Over the six years he has been guest conducting the Los Angeles Philharmonic, Eri Klas has displayed a stunning musical versatility. This week, returning to the Hollywood Bowl for two more concerts with the orchestra, he proved himself again.

What is particularly strong in the Estonian conductor's art is not its breadth--though that is rare enough in today's crop of podium personalities--but the sense that in every area, Klas is a specialist.

The Beethoven program he led Thursday night showed that again. In the "Coriolan" Overture, the G-major Piano Concerto and the Fourth Symphony, Klas and the orchestra produced authentically stringent, dramatic and compelling Beethoven, full of detail yet in no wise overstated.

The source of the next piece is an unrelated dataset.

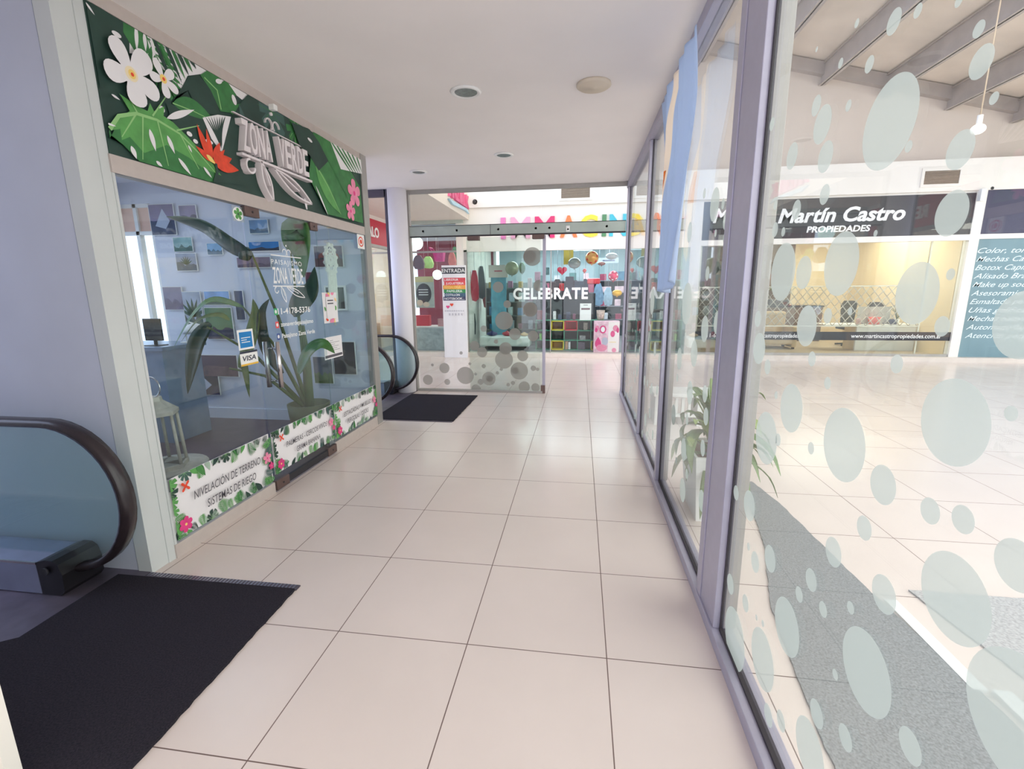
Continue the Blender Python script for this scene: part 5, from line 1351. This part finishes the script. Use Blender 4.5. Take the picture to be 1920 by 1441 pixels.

His collaboration with American pianist Garrick Ohlsson proved the high point of the program. Playing on an oversize, beautifully articulate (or perhaps it spoke so well because of especially discreet and sensitive amplification) Bosendorfer instrument, Ohlsson gave a tight but expansive, poetic and rigorous, sharply defined performance of the demanding, exposing Fourth Concerto.

All details meshed, beauties abounded. Ohlsson and Klas perfectly negotiated all those many places where keyboard runs end in orchestral entrances. A small matter, but indicative of a broader rapport that could also be heard in everything the orchestra played.

After some rough-and-tumble settling in through the opening movement, the B-flat Symphony met the same standard of definition and tautness. The orchestra achieved near-immaculate surfaces while expounding an unfeigned authority in the composer's style. The Adagio spoke its narrative clearly, the Scherzo flowed naturally, the Finale swept through its ebulliences with no loss of control. A pristine performance.